◆ What you should do
Give all of the lines again, with nothing added or dropped.

◆ Given data
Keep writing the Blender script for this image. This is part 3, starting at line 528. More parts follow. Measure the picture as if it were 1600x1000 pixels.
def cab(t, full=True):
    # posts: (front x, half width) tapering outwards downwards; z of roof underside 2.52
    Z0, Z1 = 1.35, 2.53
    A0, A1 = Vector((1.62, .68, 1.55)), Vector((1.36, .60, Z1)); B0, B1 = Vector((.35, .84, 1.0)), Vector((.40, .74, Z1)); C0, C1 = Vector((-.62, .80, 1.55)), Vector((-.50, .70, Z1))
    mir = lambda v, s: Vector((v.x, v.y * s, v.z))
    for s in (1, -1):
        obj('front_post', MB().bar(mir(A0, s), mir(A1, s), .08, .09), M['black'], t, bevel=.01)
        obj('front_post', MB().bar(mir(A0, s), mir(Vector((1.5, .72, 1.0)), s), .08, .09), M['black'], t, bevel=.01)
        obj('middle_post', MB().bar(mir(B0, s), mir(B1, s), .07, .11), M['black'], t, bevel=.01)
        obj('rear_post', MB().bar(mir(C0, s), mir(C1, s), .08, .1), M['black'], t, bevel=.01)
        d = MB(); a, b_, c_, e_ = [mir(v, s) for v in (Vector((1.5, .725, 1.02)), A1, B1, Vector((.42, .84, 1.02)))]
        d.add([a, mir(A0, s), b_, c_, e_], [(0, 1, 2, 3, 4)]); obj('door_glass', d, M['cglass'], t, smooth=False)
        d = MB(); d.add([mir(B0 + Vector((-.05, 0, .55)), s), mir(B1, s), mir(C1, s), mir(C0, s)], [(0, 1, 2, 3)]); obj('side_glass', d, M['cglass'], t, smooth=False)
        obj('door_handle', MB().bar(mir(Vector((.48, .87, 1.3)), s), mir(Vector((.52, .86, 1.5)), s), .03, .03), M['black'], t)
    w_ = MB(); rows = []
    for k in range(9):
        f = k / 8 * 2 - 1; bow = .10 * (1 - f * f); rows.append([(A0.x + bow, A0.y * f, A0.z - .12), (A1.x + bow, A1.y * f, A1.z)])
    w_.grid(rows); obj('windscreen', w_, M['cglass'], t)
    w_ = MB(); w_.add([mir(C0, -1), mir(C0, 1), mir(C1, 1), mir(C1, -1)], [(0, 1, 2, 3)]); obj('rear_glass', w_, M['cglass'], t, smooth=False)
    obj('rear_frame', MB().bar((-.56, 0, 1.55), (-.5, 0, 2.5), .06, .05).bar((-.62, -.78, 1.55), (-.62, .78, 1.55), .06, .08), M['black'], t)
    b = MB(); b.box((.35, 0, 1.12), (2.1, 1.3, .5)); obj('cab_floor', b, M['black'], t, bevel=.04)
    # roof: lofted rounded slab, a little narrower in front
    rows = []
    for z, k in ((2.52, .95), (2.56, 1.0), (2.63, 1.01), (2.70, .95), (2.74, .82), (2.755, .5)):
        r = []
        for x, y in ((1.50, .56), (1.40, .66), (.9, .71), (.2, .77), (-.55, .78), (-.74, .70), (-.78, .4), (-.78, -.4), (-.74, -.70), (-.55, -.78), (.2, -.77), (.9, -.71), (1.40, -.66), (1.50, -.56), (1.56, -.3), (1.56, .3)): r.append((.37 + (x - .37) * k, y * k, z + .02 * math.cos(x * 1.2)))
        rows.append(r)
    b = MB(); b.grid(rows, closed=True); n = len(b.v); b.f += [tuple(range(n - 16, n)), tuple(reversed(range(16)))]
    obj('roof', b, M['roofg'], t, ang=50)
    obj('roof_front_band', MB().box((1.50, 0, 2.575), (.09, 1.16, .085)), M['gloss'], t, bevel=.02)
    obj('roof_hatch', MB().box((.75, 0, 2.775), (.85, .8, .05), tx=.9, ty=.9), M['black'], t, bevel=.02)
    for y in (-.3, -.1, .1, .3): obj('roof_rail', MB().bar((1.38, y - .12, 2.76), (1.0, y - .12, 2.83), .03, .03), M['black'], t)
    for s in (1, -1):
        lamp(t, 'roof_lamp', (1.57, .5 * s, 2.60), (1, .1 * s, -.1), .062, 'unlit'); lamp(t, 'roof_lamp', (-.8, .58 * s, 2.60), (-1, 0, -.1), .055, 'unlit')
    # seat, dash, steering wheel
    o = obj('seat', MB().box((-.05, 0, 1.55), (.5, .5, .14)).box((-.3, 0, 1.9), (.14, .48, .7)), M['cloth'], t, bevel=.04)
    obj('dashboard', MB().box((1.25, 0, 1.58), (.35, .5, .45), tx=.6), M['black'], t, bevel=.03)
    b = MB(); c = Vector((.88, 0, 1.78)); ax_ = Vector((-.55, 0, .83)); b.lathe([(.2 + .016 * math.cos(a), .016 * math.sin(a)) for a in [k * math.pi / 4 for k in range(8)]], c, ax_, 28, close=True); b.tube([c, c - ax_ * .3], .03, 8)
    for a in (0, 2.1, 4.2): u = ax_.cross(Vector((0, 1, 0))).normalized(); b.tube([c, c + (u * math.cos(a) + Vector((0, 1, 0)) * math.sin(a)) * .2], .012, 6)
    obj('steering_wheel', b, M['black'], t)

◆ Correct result
Keep writing the Blender script for this image. This is part 3, starting at line 528. More parts follow. Measure the picture as if it were 1600x1000 pixels.
def cab(t, full=True):
    # posts: (front x, half width) tapering outwards downwards; z of roof underside 2.52
    Z0, Z1 = 1.35, 2.53
    A0, A1 = Vector((1.62, .68, 1.55)), Vector((1.36, .60, Z1)); B0, B1 = Vector((.35, .84, 1.0)), Vector((.40, .74, Z1)); C0, C1 = Vector((-.62, .80, 1.55)), Vector((-.50, .70, Z1))
    mir = lambda v, s: Vector((v.x, v.y * s, v.z))
    for s in (1, -1):
        obj('front_post', MB().bar(mir(A0, s), mir(A1, s), .08, .09), M['black'], t, bevel=.01)
        obj('front_post', MB().bar(mir(A0, s), mir(Vector((1.5, .72, 1.0)), s), .08, .09), M['black'], t, bevel=.01)
        obj('middle_post', MB().bar(mir(B0, s), mir(B1, s), .07, .11), M['black'], t, bevel=.01)
        obj('rear_post', MB().bar(mir(C0, s), mir(C1, s), .08, .1), M['black'], t, bevel=.01)
        d = MB(); a, b_, c_, e_ = [mir(v, s) for v in (Vector((1.5, .725, 1.02)), A1, B1, Vector((.42, .84, 1.02)))]
        d.add([a, mir(A0, s), b_, c_, e_], [(0, 1, 2, 3, 4)]); obj('door_glass', d, M['cglass'], t, smooth=False)
        d = MB(); d.add([mir(B0 + Vector((-.05, 0, .55)), s), mir(B1, s), mir(C1, s), mir(C0, s)], [(0, 1, 2, 3)]); obj('side_glass', d, M['cglass'], t, smooth=False)
        obj('door_handle', MB().bar(mir(Vector((.48, .87, 1.3)), s), mir(Vector((.52, .86, 1.5)), s), .03, .03), M['black'], t)
    w_ = MB(); rows = []
    for k in range(9):
        f = k / 8 * 2 - 1; bow = .10 * (1 - f * f); rows.append([(A0.x + bow, A0.y * f, A0.z - .12), (A1.x + bow, A1.y * f, A1.z)])
    w_.grid(rows); obj('windscreen', w_, M['cglass'], t)
    w_ = MB(); w_.add([mir(C0, -1), mir(C0, 1), mir(C1, 1), mir(C1, -1)], [(0, 1, 2, 3)]); obj('rear_glass', w_, M['cglass'], t, smooth=False)
    obj('rear_frame', MB().bar((-.56, 0, 1.55), (-.5, 0, 2.5), .06, .05).bar((-.62, -.78, 1.55), (-.62, .78, 1.55), .06, .08), M['black'], t)
    b = MB(); b.box((.35, 0, 1.12), (2.1, 1.3, .5)); obj('cab_floor', b, M['black'], t, bevel=.04)
    # roof: lofted rounded slab, a little narrower in front
    rows = []
    for z, k in ((2.52, .95), (2.56, 1.0), (2.63, 1.01), (2.70, .95), (2.74, .82), (2.755, .5)):
        r = []
        for x, y in ((1.50, .56), (1.40, .66), (.9, .71), (.2, .77), (-.55, .78), (-.74, .70), (-.78, .4), (-.78, -.4), (-.74, -.70), (-.55, -.78), (.2, -.77), (.9, -.71), (1.40, -.66), (1.50, -.56), (1.56, -.3), (1.56, .3)): r.append((.37 + (x - .37) * k, y * k, z + .02 * math.cos(x * 1.2)))
        rows.append(r)
    b = MB(); b.grid(rows, closed=True); n = len(b.v); b.f += [tuple(range(n - 16, n)), tuple(reversed(range(16)))]
    obj('roof', b, M['roofg'], t, ang=50)
    obj('roof_front_band', MB().box((1.50, 0, 2.575), (.09, 1.16, .085)), M['gloss'], t, bevel=.02)
    obj('roof_hatch', MB().box((.75, 0, 2.775), (.85, .8, .05), tx=.9, ty=.9), M['black'], t, bevel=.02)
    for y in (-.3, -.1, .1, .3): obj('roof_rail', MB().bar((1.38, y - .12, 2.76), (1.0, y - .12, 2.83), .03, .03), M['black'], t)
    for s in (1, -1):
        lamp(t, 'roof_lamp', (1.57, .5 * s, 2.60), (1, .1 * s, -.1), .062, 'unlit'); lamp(t, 'roof_lamp', (-.8, .58 * s, 2.60), (-1, 0, -.1), .055, 'unlit')
    # seat, dash, steering wheel
    o = obj('seat', MB().box((-.05, 0, 1.55), (.5, .5, .14)).box((-.3, 0, 1.9), (.14, .48, .7)), M['cloth'], t, bevel=.04)
    obj('dashboard', MB().box((1.25, 0, 1.58), (.35, .5, .45), tx=.6), M['black'], t, bevel=.03)
    b = MB(); c = Vector((.88, 0, 1.78)); ax_ = Vector((-.55, 0, .83)); b.lathe([(.2 + .016 * math.cos(a), .016 * math.sin(a)) for a in [k * math.pi / 4 for k in range(8)]], c, ax_, 28, close=True); b.tube([c, c - ax_ * .3], .03, 8)
    for a in (0, 2.1, 4.2): u = ax_.cross(Vector((0, 1, 0))).normalized(); b.tube([c, c + (u * math.cos(a) + Vector((0, 1, 0)) * math.sin(a)) * .2], .012, 6)
    obj('steering_wheel', b, M['black'], t)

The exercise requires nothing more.